Os primeiros jogos de Matic ao serviço do Benfica foram caricatos. O sérvio parecia uma girafa em campo a tentar coordenar as suas pernas desconchavadas para jogar à bola. Com a transferência de Javi Garcia para o Manchester City, Matic viu-se confrontado com a missão difícil de substituir o trinco espanhol. Lentamente, o jogador de 1,94 metros foi adquirindo noções de jogo, de posicionamento em campo, de passes em profundidade, enfim, de jogador de futebol. Nisso Jesus tem mérito. Mas mérito igual tem Enzo, qual pendulo incansável sempre pronto a limpar as asneiras do colega, sempre lesto a recuar no campo, sempre preciso no passe e na falta inteligente a parar contra-ataques perigosos. Enzo Pérez é peça essencial para entender Matic. Porque sem o argentino ao lado, a glorificação do sérvio seria impensável, com tudo aquilo que nele não é divino a vir ao de cima.

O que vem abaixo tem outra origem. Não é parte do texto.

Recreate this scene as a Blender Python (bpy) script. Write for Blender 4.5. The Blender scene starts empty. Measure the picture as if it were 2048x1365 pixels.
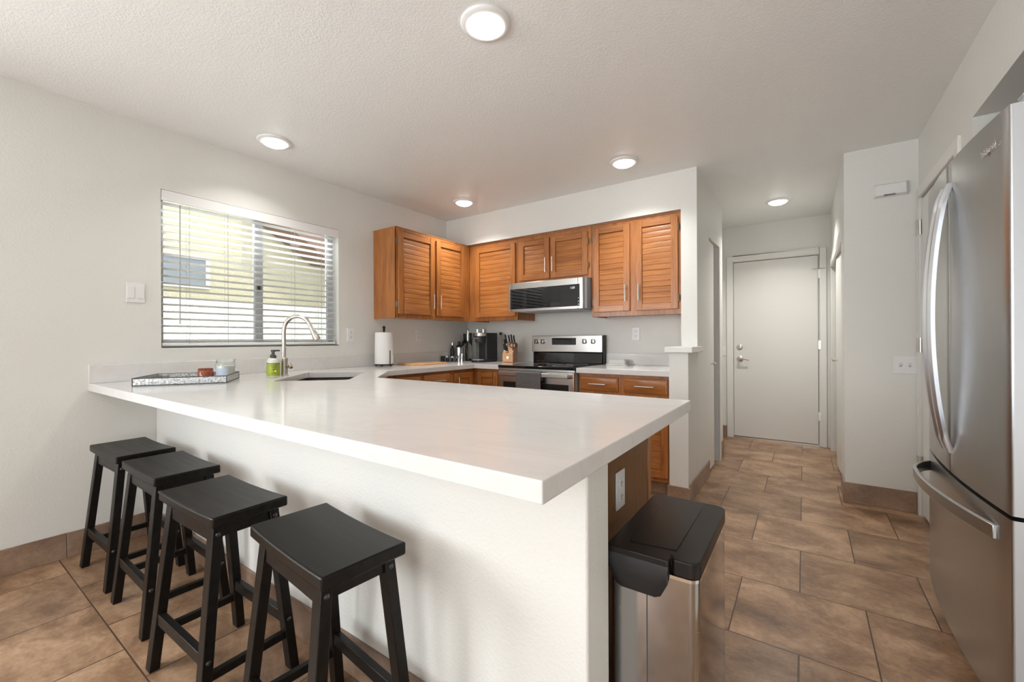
import bpy, bmesh, math, random
from mathutils import Vector, Matrix
random.seed(4)
S = bpy.context.scene
COL = S.collection
PI = math.pi

# ------------------------------------------------------------------ camera
cam_d = bpy.data.cameras.new('camera')
cam = bpy.data.objects.new('camera', cam_d); COL.objects.link(cam)
cam_d.sensor_width = 36; cam_d.lens = 847.34 / 2048 * 36
cam_d.shift_y = -2.14 / 2048
cam_d.clip_start = 0.02
cam.location = (3.2148, -3.7571, 1.1418)
cam.matrix_world = (Matrix.Translation(cam.location) @ Matrix.Rotation(math.radians(34.582), 4, 'Z')
                    @ Matrix.Rotation(PI / 2, 4, 'X') @ Matrix.Rotation(-0.0043, 4, 'Z'))
S.camera = cam

# ------------------------------------------------------------------ light
W = bpy.data.worlds.new('sky'); S.world = W; W.use_nodes = True
bg = W.node_tree.nodes['Background']
bg.inputs[0].default_value = (0.86, 0.93, 1.0, 1); bg.inputs[1].default_value = 1.25
S.view_settings.view_transform = 'Standard'; S.view_settings.look = 'None'
S.view_settings.gamma = 1; S.view_settings.exposure = 0.5
S.view_settings.use_curve_mapping = False

sun_d = bpy.data.lights.new('sun', 'SUN'); sun_d.energy = 0.7; sun_d.angle = 0.01; sun_d.color = (1, 0.96, 0.9)
sun = bpy.data.objects.new('sun', sun_d); COL.objects.link(sun)
sun.rotation_euler = Vector((-0.62, -0.12, -0.78)).to_track_quat('-Z', 'Y').to_euler()
def area(name, loc, target, w, h, power, col=(1, 1, 1), spread=180):
    d = bpy.data.lights.new(name, 'AREA'); d.shape = 'RECTANGLE'; d.size = w; d.size_y = h
    d.energy = power; d.color = col; d.spread = math.radians(spread)
    o = bpy.data.objects.new(name, d); COL.objects.link(o); o.location = loc
    o.rotation_euler = (Vector(target) - Vector(loc)).to_track_quat('-Z', 'Y').to_euler()
    return o
# daylight lamps outside the rear openings and kitchen window, plus added fill lamps
area('patio_door_daylight', (4.05, -6.75, 1.15), (3.6, -1.0, 3.6), 1.9, 2.0, 12, (0.93, 0.97, 1.0))
area('rear_window_daylight', (1.3, -6.75, 1.5), (3.6, 0.0, 3.2), 1.6, 1.1, 31, (0.93, 0.97, 1.0))
area('dining_side_fill', (-0.22, -5.2, 1.5), (4.0, -2.6, 1.7), 1.1, 1.1, 66, (0.93, 0.97, 1.0))  # fill lamp added on the left to brighten right-hand walls and refrigerator
area('ceiling_fill', (4.05, -6.70, 0.5), (3.6, -4.0, 2.44), 1.8, 0.8, 28, (1.0, 0.97, 0.93))  # added uplight that brightens the ceiling in place of bounced sun
area('kitchen_window_daylight', (-0.75, -2.25, 2.75), (1.2, -2.25, 0.9), 1.4, 0.5, 110, (0.95, 0.98, 1.0))

# ------------------------------------------------------------------ materials
def mat(name, col=(0.8, 0.8, 0.8), rough=0.5, metal=0.0, emit=None, estr=0, trans=0, ior=1.45, coat=0, spec=None, alpha=None):
    m = bpy.data.materials.new(name); m.use_nodes = True
    b = m.node_tree.nodes['Principled BSDF']
    b.inputs['Base Color'].default_value = (*col, 1)
    b.inputs['Roughness'].default_value = rough; b.inputs['Metallic'].default_value = metal
    b.inputs['IOR'].default_value = ior; b.inputs['Transmission Weight'].default_value = trans
    b.inputs['Coat Weight'].default_value = coat
    if spec is not None: b.inputs['Specular IOR Level'].default_value = spec
    if emit: b.inputs['Emission Color'].default_value = (*emit, 1); b.inputs['Emission Strength'].default_value = estr
    return m
def nt(m): return m.node_tree, m.node_tree.nodes['Principled BSDF']
def node(t, ty, **kw):
    n = t.nodes.new(ty)
    for k, v in kw.items():
        if k in n.inputs: n.inputs[k].default_value = v
        else: setattr(n, k, v)
    return n
def coords(t, scale=(1, 1, 1), loc=(0, 0, 0), rot=(0, 0, 0), kind='Object'):
    if kind == 'World':
        g = t.nodes.new('ShaderNodeNewGeometry'); out = g.outputs['Position']
    else:
        g = t.nodes.new('ShaderNodeTexCoord'); out = g.outputs[kind]
    mp = node(t, 'ShaderNodeMapping'); t.links.new(out, mp.inputs['Vector'])
    mp.inputs['Scale'].default_value = scale; mp.inputs['Location'].default_value = loc; mp.inputs['Rotation'].default_value = rot
    return mp.outputs[0]
def ramp(t, fac, stops):
    r = t.nodes.new('ShaderNodeValToRGB'); e = r.color_ramp.elements
    while len(e) < len(stops): e.new(0.5)
    for i, (p, c) in enumerate(stops): e[i].position = p; e[i].color = (*c, 1) if len(c) == 3 else c
    t.links.new(fac, r.inputs[0]); return r.outputs[0]
def bump(t, b, h, strength, dist=0.01, prev=None):
    n = t.nodes.new('ShaderNodeBump'); n.inputs['Strength'].default_value = strength; n.inputs['Distance'].default_value = dist
    t.links.new(h, n.inputs['Height'])
    if prev: t.links.new(prev, n.inputs['Normal'])
    t.links.new(n.outputs[0], b.inputs['Normal']); return n.outputs[0]

def paint(name, col, rough=0.55, bs=0.25, scale=90, dist=0.003):
    m = mat(name, col, rough); t, b = nt(m); v = coords(t, kind='World')
    n = node(t, 'ShaderNodeTexNoise', Scale=scale, Detail=2.0, Roughness=0.55); t.links.new(v, n.inputs['Vector'])
    h = ramp(t, n.outputs[0], [(0.42, (0, 0, 0)), (0.62, (1, 1, 1))])
    bump(t, b, h, bs, dist); return m
M = {}
M['wall'] = paint('wall_paint', (0.765, 0.758, 0.72), 0.5, 0.16, 95)
M['ceiling'] = paint('ceiling_paint', (0.875, 0.878, 0.862), 0.42, 0.24, 110)
M['trim'] = mat('trim_paint', (0.80, 0.79, 0.76), 0.3)
M['door'] = mat('door_paint', (0.76, 0.745, 0.715), 0.4)
M['plate'] = mat('white_plastic', (0.82, 0.82, 0.81), 0.3)
M['slot'] = mat('outlet_slot', (0.06, 0.06, 0.06), 0.6)
M['dark_gap'] = mat('dark_gap', (0.03, 0.025, 0.02), 0.9)

def quartz():
    m = mat('white_quartz', (0.84, 0.82, 0.79), 0.13, ior=1.5); t, b = nt(m)
    v = coords(t, (0.8, 2.2, 1), rot=(0, 0, 0.35), kind='World')
    n = node(t, 'ShaderNodeTexNoise', Scale=1.6, Detail=7.0, Roughness=0.6, Distortion=1.4); t.links.new(v, n.inputs['Vector'])
    c = ramp(t, n.outputs[0], [(0.0, (0.72, 0.705, 0.69)), (0.47, (0.72, 0.705, 0.69)), (0.50, (0.69, 0.672, 0.655)), (0.53, (0.72, 0.705, 0.69)), (1.0, (0.74, 0.725, 0.71))])
    t.links.new(c, b.inputs['Base Color']); return m
M['quartz'] = quartz()

def oak(name, grain, base=(0.40, 0.150, 0.040), dark=(0.25, 0.083, 0.021), light=(0.51, 0.215, 0.068), rough=0.33):
    m = mat(name, base, rough, coat=0.25); t, b = nt(m); b.inputs['Coat Roughness'].default_value = 0.2
    sc = [22, 22, 22]; sc[grain] = 1.7
    v = coords(t, tuple(sc), kind='World')
    n1 = node(t, 'ShaderNodeTexNoise', Scale=1.0, Detail=5.0, Roughness=0.65, Distortion=0.9); t.links.new(v, n1.inputs['Vector'])
    sc2 = [130, 130, 130]; sc2[grain] = 6
    v2 = coords(t, tuple(sc2), kind='World')
    n2 = node(t, 'ShaderNodeTexNoise', Scale=1.0, Detail=2.0, Roughness=0.5); t.links.new(v2, n2.inputs['Vector'])
    v3 = coords(t, (3, 3, 3), kind='World')
    n3 = node(t, 'ShaderNodeTexNoise', Scale=1.0, Detail=1.0); t.links.new(v3, n3.inputs['Vector'])
    c = ramp(t, n1.outputs[0], [(0.25, dark), (0.45, base), (0.75, light)])
    p = ramp(t, n2.outputs[0], [(0.30, (0.55, 0.48, 0.42)), (0.48, (1, 1, 1))])
    mx = node(t, 'ShaderNodeMix', data_type='RGBA', blend_type='MULTIPLY'); mx.inputs[0].default_value = 0.55
    t.links.new(c, mx.inputs[6]); t.links.new(p, mx.inputs[7])
    q = ramp(t, n3.outputs[0], [(0.3, (0.88, 0.86, 0.84)), (0.7, (1.08, 1.05, 1.0))])
    my = node(t, 'ShaderNodeMix', data_type='RGBA', blend_type='MULTIPLY'); my.inputs[0].default_value = 1
    t.links.new(mx.outputs[2], my.inputs[6]); t.links.new(q, my.inputs[7])
    t.links.new(my.outputs[2], b.inputs['Base Color'])
    bump(t, b, n2.outputs[0], 0.12, 0.002); return m
M['oak_z'] = oak('oak_upright_grain', 2)
M['oak_x'] = oak('oak_cross_grain', 0)
M['oak_y'] = oak('oak_long_grain', 1)
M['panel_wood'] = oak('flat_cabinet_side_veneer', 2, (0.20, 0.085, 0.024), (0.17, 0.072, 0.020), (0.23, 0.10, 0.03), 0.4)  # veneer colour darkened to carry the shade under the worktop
M['maple'] = oak('cutting_board_wood', 0, (0.66, 0.38, 0.19), (0.56, 0.30, 0.14), (0.72, 0.44, 0.24), 0.45)
M['block'] = oak('knife_block_wood', 2, (0.50, 0.24, 0.10), (0.42, 0.19, 0.075), (0.56, 0.29, 0.13), 0.45)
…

Agora Matic está no Chelsea para jogar no campeonato mais competitivo e emocionante do mundo. Um campeonato que tem Fernandinhos, Tourés, Artetas, Sandros, Carricks, enfim, vários centrocampistas de qualidade invejável. O tempo nos dirá se Matic é de facto o talento imenso que até aqui foi dito ou se é apenas o melhor médio defensivo do mundo com mais de 1,90m de altura.